I agree with Mr. Cole. There seems to be no connection between today's debate on the House Bill 148 voucher referendum and the traditional fiscal conservatism that brought rational Republicans to their majority in government. The wisdom in charge today is hardly Republican at all, which is likely why moderate Republicans -- still rational Republicans -- either aren't talking about this universal voucher program or haven't joined the side of its sponsors. In fact, in thinking through Mr. Cole's perspective, something else just occurred to me. In one of my internet searches I saw a press release explaining why the state Libertarian Party was now endorsing Referendum 1, and blogger Mata Hari has referred to it too, here (http://againstutahvouchers.blogspot.com/2007/09/show-me-money.html). I didn't think of it before, but it makes sense now, thanks to Mr. Cole's comments. See:

There is too much emphasis on the social issues, too much emphasis that ALL Republicans should be against funding even basic operations of government. (Even Republicans expect government to maintain roads, law and order, and public schools.)

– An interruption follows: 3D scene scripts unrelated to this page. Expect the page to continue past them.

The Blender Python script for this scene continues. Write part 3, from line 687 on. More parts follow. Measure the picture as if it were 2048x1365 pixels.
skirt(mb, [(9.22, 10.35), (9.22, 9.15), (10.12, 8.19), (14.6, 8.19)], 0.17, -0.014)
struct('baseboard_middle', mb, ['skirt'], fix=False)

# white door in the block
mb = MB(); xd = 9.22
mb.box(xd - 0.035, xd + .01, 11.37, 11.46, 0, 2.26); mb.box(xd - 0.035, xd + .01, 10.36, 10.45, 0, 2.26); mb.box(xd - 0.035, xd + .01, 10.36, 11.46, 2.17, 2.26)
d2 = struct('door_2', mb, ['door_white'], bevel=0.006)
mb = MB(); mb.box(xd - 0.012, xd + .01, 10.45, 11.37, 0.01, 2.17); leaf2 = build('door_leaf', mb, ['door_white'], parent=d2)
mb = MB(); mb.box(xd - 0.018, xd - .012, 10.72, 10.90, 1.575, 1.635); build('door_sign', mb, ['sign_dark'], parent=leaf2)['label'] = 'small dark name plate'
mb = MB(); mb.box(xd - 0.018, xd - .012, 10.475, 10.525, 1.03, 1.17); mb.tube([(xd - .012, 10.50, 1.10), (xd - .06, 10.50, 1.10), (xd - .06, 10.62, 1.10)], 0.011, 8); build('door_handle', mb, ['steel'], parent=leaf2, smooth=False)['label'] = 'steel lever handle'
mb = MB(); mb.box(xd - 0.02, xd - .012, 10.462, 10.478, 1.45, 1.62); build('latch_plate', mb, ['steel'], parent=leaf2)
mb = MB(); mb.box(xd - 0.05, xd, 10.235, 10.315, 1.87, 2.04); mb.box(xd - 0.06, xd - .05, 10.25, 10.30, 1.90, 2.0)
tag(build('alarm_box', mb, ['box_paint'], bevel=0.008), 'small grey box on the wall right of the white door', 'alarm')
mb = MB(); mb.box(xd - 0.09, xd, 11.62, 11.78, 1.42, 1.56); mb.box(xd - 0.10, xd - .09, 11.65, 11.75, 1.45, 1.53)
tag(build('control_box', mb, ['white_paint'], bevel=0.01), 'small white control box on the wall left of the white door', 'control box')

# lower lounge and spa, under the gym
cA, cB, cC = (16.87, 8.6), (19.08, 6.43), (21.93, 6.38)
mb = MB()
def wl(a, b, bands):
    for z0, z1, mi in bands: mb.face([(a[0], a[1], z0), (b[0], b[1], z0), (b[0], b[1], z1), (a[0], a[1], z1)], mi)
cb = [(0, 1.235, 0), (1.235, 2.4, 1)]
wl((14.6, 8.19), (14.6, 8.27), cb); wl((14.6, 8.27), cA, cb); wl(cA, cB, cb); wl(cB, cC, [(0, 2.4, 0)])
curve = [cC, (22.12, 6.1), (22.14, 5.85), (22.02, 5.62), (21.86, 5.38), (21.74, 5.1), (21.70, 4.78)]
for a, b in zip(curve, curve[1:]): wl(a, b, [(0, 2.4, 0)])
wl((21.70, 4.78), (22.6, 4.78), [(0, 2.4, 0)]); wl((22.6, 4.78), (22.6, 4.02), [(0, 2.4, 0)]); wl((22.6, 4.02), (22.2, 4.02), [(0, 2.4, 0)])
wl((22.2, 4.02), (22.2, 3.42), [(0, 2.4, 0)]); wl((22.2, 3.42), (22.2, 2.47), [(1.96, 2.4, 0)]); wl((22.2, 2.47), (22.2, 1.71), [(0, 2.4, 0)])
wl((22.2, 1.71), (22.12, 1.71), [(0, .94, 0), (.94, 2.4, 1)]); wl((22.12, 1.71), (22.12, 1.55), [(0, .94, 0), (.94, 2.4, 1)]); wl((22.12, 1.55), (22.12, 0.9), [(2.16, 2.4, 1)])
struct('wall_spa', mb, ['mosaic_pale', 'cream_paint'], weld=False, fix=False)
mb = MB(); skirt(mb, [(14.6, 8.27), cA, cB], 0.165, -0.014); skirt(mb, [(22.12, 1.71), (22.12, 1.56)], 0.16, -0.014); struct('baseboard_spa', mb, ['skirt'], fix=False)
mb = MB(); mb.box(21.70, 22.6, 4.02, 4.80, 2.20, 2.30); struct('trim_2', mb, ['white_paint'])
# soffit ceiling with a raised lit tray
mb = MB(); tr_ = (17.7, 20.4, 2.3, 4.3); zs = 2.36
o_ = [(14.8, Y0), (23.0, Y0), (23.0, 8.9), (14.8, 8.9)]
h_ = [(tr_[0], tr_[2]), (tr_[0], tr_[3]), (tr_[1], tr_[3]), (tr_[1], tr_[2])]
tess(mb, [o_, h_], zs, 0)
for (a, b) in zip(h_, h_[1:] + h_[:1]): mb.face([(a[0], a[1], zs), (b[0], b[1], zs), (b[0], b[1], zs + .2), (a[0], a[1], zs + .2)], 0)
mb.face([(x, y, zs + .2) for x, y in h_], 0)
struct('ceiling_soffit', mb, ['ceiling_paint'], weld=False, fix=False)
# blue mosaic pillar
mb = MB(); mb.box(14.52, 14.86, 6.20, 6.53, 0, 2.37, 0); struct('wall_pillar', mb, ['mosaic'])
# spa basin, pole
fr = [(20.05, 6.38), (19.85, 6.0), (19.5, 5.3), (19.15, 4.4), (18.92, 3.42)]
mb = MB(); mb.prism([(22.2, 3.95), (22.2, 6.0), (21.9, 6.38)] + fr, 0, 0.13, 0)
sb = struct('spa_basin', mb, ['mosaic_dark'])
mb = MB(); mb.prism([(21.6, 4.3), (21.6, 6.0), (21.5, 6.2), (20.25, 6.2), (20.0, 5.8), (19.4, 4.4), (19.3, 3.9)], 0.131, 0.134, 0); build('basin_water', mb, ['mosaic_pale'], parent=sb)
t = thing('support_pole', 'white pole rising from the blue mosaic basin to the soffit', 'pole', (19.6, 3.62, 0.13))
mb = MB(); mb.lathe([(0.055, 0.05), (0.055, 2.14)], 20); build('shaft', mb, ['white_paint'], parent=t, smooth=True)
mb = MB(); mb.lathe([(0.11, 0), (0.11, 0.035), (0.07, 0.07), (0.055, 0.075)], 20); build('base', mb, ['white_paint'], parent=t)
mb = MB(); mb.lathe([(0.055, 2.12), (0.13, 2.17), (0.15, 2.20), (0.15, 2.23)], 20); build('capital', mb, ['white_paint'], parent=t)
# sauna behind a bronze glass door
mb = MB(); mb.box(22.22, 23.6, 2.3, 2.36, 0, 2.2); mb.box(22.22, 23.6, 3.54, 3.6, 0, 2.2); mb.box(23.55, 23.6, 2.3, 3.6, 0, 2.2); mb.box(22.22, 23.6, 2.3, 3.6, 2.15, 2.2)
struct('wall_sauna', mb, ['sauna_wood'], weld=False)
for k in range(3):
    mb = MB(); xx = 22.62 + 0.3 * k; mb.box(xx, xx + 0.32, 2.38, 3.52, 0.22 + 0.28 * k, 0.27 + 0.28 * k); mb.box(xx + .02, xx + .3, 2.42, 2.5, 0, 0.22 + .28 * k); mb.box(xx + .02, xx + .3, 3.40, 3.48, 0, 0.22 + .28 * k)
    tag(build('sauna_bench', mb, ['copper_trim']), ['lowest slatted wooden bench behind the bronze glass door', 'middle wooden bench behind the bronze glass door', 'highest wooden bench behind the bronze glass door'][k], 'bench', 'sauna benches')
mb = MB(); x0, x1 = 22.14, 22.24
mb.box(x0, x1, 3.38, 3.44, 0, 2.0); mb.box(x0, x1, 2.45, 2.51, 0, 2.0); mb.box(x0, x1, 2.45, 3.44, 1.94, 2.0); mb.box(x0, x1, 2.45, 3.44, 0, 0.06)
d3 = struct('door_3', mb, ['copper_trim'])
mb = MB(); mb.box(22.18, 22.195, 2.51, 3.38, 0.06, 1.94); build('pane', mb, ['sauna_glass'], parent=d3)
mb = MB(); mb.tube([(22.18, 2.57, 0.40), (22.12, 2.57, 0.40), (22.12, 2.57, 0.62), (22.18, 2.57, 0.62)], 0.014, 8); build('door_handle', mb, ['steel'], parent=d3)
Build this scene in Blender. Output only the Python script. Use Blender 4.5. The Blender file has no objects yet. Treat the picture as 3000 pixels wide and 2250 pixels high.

Government, it seems to me, is the art of compromise. One can't compromise when one won't budge from hardened positions.

This referendum doesn't really reflect Republican principles at all, but it certainly reflects Libertarian principles. Which offers an answer to the question that Mr. Cole's post raised for me: When is an entitlement not an entitlement?

It's not an entitlement when it uses public dollars to further an ideology to eliminate government altogether. And that's a classic Libertarian philosophy.